A theorem from algebra says that if \(P_{1}\) and \(P_{2}\) are polynomials with
no common factors then there are polynomials \(Q_{1}\) and \(Q_{2}\) such that
$$
Q_{1} P_{1}+Q_{2} P_{2}=1
$$
This implies that
$$
Q_{1}(D) P_{1}(D) y+Q_{2}(D) P_{2}(D) y=y
$$
for every function \(y\) with enough derivatives for the left side to be
defined.
(a) Use this to show that if \(P_{1}\) and \(P_{2}\) have no common factors and
$$
P_{1}(D) y=P_{2}(D) y=0
$$
then \(y=0\)
(b) Suppose \(P_{1}\) and \(P_{2}\) are polynomials with no common factors. Let
\(u_{1}, \ldots, u_{r}\) be linearly independent solutions of \(P_{1}(D) y=0\) and
let \(v_{1}, \ldots, v_{s}\) be linearly independent solutions of \(P_{2}(D) y=0
.\) Use (a) to show that \(\left\\{u_{1}, \ldots, u_{r}, v_{1}, \ldots,
v_{s}\right\\}\) is a linearly independent set.

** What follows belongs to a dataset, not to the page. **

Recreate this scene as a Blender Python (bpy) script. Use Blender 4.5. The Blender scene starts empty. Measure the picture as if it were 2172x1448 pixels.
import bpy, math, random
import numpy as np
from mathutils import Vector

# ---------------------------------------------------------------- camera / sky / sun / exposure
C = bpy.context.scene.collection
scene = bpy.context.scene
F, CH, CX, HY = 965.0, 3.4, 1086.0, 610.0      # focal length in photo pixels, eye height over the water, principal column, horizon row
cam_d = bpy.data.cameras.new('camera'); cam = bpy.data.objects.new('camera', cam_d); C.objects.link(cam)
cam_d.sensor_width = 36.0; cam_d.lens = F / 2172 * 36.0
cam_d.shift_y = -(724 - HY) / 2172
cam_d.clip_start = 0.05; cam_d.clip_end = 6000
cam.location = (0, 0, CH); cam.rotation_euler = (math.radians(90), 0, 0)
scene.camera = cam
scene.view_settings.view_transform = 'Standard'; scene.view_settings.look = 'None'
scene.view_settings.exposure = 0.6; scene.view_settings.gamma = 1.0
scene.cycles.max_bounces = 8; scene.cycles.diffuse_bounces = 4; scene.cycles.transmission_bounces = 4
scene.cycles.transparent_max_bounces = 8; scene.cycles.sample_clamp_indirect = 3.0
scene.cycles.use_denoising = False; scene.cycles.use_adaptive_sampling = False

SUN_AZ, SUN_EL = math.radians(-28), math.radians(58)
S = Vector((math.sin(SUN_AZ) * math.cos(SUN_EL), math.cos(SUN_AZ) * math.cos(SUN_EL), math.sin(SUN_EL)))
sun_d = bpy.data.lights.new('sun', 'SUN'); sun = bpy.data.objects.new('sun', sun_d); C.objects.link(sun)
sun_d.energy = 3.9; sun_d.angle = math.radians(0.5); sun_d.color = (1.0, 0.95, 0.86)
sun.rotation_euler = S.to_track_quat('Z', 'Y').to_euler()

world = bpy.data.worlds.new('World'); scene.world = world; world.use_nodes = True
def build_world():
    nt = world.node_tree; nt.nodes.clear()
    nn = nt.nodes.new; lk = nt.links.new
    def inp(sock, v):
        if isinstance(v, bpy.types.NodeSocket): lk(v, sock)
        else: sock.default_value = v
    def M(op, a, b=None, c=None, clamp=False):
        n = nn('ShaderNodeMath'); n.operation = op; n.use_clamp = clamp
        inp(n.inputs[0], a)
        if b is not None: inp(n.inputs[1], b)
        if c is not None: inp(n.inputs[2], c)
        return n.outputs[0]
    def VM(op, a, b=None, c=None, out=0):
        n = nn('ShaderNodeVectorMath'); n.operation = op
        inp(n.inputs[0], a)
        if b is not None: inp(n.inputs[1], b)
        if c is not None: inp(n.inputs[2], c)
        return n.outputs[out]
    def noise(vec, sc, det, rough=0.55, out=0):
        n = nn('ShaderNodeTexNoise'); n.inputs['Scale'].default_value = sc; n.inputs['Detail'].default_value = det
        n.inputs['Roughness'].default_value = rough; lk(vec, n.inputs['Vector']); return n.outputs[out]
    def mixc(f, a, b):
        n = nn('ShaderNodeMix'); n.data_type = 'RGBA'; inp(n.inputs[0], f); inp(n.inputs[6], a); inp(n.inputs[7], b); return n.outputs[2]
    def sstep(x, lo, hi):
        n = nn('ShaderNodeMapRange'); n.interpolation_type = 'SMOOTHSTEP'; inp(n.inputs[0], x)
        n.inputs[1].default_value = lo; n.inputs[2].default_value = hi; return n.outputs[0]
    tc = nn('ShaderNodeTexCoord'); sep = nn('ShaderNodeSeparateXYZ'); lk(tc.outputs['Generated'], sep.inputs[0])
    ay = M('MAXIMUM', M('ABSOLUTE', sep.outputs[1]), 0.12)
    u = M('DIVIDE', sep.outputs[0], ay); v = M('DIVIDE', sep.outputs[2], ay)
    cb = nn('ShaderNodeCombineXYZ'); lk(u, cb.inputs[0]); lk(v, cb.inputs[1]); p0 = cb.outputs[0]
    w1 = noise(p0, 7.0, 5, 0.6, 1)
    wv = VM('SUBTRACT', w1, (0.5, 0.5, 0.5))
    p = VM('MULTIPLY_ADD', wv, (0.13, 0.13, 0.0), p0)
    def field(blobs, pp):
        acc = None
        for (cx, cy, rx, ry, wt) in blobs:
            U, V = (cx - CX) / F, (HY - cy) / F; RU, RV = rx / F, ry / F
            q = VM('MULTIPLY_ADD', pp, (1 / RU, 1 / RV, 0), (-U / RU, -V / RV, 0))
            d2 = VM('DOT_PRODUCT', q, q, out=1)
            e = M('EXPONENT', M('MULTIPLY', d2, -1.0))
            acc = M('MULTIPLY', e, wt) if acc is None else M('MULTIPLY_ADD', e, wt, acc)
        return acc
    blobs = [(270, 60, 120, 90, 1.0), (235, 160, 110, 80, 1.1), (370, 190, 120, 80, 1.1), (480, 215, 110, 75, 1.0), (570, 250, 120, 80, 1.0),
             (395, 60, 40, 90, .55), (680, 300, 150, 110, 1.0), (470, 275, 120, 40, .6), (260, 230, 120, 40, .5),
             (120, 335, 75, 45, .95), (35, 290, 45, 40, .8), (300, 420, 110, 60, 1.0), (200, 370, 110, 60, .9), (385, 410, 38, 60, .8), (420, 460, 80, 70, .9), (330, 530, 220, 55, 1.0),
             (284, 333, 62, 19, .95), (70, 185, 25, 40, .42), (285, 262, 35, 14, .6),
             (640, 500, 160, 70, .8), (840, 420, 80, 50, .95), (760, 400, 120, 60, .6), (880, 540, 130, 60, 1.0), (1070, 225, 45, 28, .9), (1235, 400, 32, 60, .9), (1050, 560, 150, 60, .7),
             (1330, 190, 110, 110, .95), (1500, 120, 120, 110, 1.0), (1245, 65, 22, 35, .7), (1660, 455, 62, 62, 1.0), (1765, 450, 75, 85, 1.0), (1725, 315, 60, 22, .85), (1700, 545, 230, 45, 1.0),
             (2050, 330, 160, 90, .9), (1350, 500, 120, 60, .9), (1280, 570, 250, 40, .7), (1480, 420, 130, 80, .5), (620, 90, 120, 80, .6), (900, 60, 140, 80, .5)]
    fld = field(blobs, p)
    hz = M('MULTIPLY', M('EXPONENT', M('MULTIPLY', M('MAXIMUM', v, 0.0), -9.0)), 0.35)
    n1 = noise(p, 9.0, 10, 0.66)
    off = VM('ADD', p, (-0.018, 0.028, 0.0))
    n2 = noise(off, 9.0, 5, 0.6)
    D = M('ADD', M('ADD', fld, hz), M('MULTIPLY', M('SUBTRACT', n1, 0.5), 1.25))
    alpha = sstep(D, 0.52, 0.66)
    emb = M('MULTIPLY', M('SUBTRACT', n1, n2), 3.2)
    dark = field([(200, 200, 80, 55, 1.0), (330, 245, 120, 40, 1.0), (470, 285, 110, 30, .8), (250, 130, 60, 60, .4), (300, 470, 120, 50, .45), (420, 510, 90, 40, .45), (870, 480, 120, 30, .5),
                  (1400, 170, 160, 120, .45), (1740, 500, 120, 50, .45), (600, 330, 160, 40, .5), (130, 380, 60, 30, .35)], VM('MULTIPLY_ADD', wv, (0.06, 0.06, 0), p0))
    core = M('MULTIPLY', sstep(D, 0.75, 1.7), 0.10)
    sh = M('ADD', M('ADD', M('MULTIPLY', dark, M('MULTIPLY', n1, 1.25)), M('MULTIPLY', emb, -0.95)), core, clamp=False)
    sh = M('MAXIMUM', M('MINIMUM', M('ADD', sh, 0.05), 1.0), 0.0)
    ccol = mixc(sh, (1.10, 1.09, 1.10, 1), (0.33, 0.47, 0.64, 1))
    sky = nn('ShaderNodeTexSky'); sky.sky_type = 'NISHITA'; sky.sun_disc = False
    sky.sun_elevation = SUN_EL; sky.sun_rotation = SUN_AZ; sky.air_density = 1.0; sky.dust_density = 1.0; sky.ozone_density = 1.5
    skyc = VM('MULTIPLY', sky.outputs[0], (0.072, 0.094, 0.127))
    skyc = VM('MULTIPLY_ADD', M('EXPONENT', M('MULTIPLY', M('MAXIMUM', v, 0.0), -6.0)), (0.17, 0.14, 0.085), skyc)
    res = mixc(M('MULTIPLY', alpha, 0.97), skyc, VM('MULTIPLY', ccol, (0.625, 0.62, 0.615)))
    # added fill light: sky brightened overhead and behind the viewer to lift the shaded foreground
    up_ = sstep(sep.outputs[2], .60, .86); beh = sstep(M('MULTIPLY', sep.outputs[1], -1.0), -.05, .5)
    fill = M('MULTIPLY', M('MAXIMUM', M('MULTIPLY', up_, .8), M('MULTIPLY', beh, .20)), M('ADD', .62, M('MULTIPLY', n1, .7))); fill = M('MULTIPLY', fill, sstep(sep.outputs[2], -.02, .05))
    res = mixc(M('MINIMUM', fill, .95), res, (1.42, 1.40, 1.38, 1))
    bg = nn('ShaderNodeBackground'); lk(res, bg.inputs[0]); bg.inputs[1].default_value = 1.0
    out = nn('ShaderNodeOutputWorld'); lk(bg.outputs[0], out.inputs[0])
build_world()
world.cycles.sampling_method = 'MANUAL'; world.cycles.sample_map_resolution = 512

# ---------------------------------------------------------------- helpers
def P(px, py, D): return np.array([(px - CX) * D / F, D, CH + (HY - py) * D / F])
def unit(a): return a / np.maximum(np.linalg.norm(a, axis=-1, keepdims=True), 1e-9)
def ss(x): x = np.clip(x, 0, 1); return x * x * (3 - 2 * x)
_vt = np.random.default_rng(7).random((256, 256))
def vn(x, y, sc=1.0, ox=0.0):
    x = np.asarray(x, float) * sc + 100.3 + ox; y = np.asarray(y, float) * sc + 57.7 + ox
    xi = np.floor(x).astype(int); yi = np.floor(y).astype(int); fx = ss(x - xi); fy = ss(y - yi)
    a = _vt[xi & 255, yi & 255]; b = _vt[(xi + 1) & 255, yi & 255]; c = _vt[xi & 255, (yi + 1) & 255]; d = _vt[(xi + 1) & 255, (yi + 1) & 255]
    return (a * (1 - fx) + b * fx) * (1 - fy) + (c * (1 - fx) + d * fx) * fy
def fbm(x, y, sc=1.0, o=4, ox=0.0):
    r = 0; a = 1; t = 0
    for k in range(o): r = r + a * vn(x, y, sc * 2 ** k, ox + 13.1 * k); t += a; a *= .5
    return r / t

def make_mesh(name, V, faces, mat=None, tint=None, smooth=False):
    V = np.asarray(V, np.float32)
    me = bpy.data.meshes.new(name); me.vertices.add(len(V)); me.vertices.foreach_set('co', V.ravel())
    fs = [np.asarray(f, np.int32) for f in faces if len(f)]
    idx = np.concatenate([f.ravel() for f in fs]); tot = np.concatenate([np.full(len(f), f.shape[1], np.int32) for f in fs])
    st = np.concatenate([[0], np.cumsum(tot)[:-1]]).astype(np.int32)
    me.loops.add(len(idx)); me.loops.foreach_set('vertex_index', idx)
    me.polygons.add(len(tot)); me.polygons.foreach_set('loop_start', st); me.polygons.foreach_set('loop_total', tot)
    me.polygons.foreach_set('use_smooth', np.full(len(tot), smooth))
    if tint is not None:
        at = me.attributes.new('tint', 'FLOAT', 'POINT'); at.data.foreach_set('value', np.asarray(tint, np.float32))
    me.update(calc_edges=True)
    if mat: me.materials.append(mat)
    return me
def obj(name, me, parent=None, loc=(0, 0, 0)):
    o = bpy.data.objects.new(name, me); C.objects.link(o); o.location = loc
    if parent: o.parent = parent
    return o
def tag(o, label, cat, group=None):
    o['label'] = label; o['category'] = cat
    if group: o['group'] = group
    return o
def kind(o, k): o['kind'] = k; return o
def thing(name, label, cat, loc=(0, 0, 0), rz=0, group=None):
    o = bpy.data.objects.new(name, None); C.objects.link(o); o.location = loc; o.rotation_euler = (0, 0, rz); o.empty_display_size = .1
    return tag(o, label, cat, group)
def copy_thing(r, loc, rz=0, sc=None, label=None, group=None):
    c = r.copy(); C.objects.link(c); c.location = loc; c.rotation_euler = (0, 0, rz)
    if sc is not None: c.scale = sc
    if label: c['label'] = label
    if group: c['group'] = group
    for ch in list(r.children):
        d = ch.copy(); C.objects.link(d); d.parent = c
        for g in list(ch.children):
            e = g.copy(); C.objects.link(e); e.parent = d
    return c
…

(c) Suppose the characteristic polynomial of the constant coefficient equation
$$
a_{0} y^{(n)}+a_{1} y^{(n-1)}+\cdots+a_{n} y=0
$$
has the factorization
$$
p(r)=a_{0} p_{1}(r) p_{2}(r) \cdots p_{k}(r)
$$
where each \(p_{j}\) is of the form
$$
p_{j}(r)=\left(r-r_{j}\right)^{n_{j}} \text { or }
p_{j}(r)=\left[\left(r-\lambda_{j}\right)^{2}+w_{j}^{2}\right]^{m_{j}}
\quad\left(\omega_{j}>0\right)
$$
and no two of the polynomials \(p_{1}, p_{2}, \ldots, p_{k}\) have a common
factor. Show that we can find a fundamental set of solutions \(\left\\{y_{1},
y_{2}, \ldots, y_{n}\right\\}\) of ( \(\mathrm{A}\) ) by finding a fundamental
set of solutions of each of the equations
$$
p_{j}(D) y=0, \quad 1 \leq j \leq k
$$
and taking \(\left\\{y_{1}, y_{2}, \ldots, y_{n}\right\\}\) to be the set of all
functions in these separate fundamental sets.